Zur Creme de la Creme der Buchmaler zählte der „Meister des Herzogs von Bedford“, der im Paris des 15. Jahrhunderts lebte. Überliefert ist von ihm nur dieser „Notname“ – der Herzog von Bedford war nämlich einer seiner Auftraggeber gewesen. Von diesem Meister stammt eine ungewöhnliche Darstellung der „Erscheinung des Herrn“: Auf dem detailreich ausgearbeiteten Bild knien die Drei Weisen ehrfurchtsvoll vor dem Jesuskind, Josef kratzt sich am Kopf, das Jesuskind fasst einem der Weisen ins schüttere Haar. In der Randvignette und im Hintergrund des Bildes sieht man dann die Drei Könige auf ihrer Reise und beim Zusammentreffen mit Herodes. „Das ist typisch für die Kunst des Mittelalters. Mehrere Szenen sind in einem Bild versammelt“, so Kaska.

Berührend ist eine weitere Szene: Maria und ihre Cousine Elisabeth, die - beide schwanger - ehrfürchtig staunend gegenseitig ihre Bäuche berühren. Drastisch dann der grausame Kindesmord von Bethlehem: Das Blut spritzt, eine Frau versucht, ein Kind zu retten, indem sie es – gleich der Geschichte von Moses – in einem Körbchen in den Fluss setzt.

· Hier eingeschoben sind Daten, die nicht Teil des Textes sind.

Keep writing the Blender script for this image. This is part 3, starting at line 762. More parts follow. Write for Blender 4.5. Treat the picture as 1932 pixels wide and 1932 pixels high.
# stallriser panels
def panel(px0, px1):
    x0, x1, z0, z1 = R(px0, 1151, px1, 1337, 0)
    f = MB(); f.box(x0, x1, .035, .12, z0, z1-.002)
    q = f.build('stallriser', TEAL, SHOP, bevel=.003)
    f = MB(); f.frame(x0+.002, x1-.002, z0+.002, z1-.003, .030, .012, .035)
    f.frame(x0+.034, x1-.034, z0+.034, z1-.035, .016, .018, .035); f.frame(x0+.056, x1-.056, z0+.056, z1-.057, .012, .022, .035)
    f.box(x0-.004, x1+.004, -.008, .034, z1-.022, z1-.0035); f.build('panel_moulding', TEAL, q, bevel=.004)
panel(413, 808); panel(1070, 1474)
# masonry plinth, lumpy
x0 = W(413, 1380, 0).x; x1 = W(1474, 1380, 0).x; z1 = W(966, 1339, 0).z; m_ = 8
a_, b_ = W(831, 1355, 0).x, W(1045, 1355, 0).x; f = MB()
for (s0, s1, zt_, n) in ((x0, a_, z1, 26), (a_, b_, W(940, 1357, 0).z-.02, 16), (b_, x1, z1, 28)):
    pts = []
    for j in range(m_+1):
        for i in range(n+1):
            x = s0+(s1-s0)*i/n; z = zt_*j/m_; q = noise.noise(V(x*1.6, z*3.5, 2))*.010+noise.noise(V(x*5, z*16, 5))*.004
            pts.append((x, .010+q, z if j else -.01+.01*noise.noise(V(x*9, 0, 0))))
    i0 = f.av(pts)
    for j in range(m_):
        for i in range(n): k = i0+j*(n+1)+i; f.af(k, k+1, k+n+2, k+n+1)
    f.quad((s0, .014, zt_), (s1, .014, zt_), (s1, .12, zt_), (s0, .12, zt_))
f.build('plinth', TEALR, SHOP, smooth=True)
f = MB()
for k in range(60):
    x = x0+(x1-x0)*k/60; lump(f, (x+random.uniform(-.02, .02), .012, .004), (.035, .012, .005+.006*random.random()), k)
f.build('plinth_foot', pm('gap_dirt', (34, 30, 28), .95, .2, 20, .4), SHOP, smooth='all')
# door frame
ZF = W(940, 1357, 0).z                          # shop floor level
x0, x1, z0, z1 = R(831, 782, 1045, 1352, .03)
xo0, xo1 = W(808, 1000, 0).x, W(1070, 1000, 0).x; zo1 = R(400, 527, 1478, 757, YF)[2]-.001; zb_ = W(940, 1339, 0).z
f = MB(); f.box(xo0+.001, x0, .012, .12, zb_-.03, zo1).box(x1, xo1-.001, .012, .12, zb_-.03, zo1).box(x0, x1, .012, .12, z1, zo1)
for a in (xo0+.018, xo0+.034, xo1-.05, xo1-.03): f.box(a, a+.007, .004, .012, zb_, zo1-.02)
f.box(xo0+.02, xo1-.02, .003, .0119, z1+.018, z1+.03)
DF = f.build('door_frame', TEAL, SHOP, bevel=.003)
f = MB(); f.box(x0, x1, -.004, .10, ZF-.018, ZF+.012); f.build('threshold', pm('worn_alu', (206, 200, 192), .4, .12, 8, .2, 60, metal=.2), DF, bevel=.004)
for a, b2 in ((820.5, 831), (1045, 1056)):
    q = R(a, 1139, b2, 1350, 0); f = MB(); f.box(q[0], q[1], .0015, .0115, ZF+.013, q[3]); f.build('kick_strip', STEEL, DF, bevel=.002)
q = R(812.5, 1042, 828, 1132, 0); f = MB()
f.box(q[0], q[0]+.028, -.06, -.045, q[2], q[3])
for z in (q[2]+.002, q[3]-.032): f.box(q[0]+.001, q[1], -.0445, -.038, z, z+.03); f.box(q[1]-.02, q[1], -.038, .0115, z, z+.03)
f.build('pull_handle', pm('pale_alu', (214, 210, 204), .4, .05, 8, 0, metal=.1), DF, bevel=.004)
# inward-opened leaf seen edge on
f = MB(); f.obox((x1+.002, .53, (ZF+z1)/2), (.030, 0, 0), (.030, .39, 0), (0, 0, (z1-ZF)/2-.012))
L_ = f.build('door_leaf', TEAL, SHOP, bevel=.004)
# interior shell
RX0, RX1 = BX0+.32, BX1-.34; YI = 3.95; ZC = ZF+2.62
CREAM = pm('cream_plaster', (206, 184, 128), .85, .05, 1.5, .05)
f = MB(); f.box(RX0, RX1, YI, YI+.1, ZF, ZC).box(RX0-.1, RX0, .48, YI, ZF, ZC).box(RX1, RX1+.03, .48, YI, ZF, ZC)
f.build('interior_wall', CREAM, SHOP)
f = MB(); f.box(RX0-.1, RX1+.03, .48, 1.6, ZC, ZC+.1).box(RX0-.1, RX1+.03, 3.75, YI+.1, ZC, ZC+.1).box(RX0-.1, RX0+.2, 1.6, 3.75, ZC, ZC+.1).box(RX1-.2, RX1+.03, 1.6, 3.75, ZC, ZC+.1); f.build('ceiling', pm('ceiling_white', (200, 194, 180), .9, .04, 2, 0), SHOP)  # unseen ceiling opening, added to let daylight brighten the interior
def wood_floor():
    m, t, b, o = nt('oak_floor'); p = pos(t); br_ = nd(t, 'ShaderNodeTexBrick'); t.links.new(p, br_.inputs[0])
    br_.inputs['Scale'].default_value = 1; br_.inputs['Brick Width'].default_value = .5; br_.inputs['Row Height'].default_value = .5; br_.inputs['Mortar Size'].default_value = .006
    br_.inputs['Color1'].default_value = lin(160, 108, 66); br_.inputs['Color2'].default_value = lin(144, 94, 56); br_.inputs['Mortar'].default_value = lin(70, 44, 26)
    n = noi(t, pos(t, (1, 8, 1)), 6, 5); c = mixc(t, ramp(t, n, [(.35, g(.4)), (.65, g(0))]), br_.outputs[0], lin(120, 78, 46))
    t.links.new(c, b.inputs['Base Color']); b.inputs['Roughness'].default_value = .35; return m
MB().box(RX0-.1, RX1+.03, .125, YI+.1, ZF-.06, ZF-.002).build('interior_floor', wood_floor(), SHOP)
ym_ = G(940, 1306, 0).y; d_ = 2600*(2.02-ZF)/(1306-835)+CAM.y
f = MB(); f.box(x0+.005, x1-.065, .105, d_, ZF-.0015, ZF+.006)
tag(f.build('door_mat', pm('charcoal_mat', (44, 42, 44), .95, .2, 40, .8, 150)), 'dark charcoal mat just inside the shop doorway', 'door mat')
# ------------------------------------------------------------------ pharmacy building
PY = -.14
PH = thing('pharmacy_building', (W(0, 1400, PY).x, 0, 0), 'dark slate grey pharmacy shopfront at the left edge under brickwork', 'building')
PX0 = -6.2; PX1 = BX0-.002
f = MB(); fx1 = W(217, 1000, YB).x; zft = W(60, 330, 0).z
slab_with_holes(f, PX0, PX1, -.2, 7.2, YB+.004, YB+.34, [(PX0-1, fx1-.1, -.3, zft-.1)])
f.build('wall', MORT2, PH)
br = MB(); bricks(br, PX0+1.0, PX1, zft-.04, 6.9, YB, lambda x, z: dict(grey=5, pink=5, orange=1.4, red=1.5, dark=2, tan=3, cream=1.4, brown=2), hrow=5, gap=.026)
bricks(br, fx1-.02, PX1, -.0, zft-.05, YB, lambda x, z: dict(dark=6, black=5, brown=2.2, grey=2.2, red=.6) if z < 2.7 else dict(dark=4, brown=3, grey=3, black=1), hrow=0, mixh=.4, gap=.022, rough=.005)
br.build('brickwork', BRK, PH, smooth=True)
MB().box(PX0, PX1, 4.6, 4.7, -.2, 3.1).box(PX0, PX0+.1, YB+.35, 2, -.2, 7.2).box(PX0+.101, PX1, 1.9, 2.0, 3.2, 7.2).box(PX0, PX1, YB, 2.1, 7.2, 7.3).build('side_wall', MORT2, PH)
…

Hirten im Mittelaltergewand

Bei der „Verkündigung bei den Hirten“ kann man hingegen ein weiteres typisches Stilmittel der mittelalterlichen Kunst erkennen: Die Figuren tragen die Tracht der Zeit, auch die Dudelsäcke stammen Kaska zufolge aus dem Mittelalter. Die Geschichten erscheinen so plastischer und gegenwartsnaher. Es gebe, so Kaska, sogar Bilder aus dem Mittelalter, auf denen Jesus auf Ritter trifft.

Neapolitanische Krippe, Auszug: Anbetungsszene, 2. Hälfte 18. Jhdt.

Jens Bruchhaus

Diese Neapolitanische Krippe entstand Mitte des 18. Jahrhunderts, ausgestellt ist sie ebenfalls im Liebighaus

Ein besonderes Detail dieser Stundenbücher sind nicht zuletzt auch die Drolerien, die komisch-grotesken Illustrationen, die häufig in den Randvignetten zu finden sind: Nackte Flötenspieler, Tiere und Fabelwesen und eine „verkehrte Welt“ – zum Beispiel Hasen, die Jäger jagen. Was diese Illustrationen im Stundenbuch verloren haben? „Man weiß nicht, inwieweit es sich dabei um Scherze des Buchmalers handelt“, so Kaska. Ob sie vom Gebet ablenken, sei eine andere Frage, sagt sie und schmunzelt, aber „man hat das damals akzeptiert“.